По внешнему изяществу и роскоши, альманах г. Владиславлева – европейский, в полном значении этого слова; а по содержанию, вероятно, далеко превзойдет игрушки этого рода, издаваемые в Европе только для картинок.
Примечания
Впервые – «Отечественные записки», 1841, т. XIV, № 1, отд. VI «Библиографическая хроника», с. 1–8 (ц. р. 1 января; вып. в свет 3 января). Без подписи. Авторство – КСсБ, Список V, с. 420.

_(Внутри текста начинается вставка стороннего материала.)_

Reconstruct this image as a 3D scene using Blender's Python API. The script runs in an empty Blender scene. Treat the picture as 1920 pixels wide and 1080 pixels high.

Издателем рецензируемого альманаха был штаб-офицер корпуса жандармов В. А. Владиславлев. В этой связи характерно признание А. А. Краевского, содержащееся в письме М. Н. Каткову от 12 апреля 1840 г.: «Душа моя не терпит этих нищих альманачников, которые ходят по дорогам, поют Лазаря и собирают статьи, а после печатают их – черт знает для чего: книга не книга, журнал не журнал, а так что-то – пуф! Одну «Утреннюю зарю» должно хвалить, потому что, если не похвалишь, то после придется разделываться чуть-чуть не спиною…» (ЛН, т. 56, с. 139). Однако, как следует из рецензии, похвалу Белинского альманах вполне заслуживал.
Сноски
1
Эта повесть имеет близкое отношение с другою повестью князя В. Ф. Одоевского – «Саламандра», помещенною в этой книжке «Отечественных записок».
2
Народный финский инструмент, похожий на лежащую арфу с волосяными струнами.
3
Род финского Аполлона.
4
Так финны в старину называли шведов.
5
Старинное название русских в Финляндии.
6
Мудрецы, маги.
Комментарии
1
Белинский имеет в виду – помимо альманаха – роман Ф. Купера «Путеводитель в пустыне, или Озеро-море» (о нем см. наст. т., с. 472–473) и, вероятнее всего, первый поэтический перевод шекспировской «Бури», сделанный Н. М. Сатиным (это издание появилось в самом конце 1840 г.; см. также прим. 1 к рецензии «Пантеон русского и всех европейских театров. Март, № 3»).
2
Белинский цитирует стихотворение «Старое поколение»; кроме него, в альманахе были опубликованы еще два стихотворения П. А. Вяземского: «Петербургская ночь» и «Утро на Волге».
3
Монография Вяземского о Фонвизине, работа над которой началась еще в 20-е гг. XIX в., вышла в свет лишь в 1848 г. Замыслом Вяземского пристально интересовался Пушкин, оставивший пометы на рукописи этой книги (см.: «Новонайденный автограф Пушкина». Подг. текста, статья и комментарии В. Э. Вацуро и М. И. Гиллельсона. Л., «Наука», 1968).
4
Имеются в виду гравюры с рисунков К. П. Брюллова «Вода уж через бежит (Так в тексте. – Ред.) (Прерванное свидание)» и «Сон бабушки и внучки».
5
Белинский перечисляет не десять, а девять гравюр.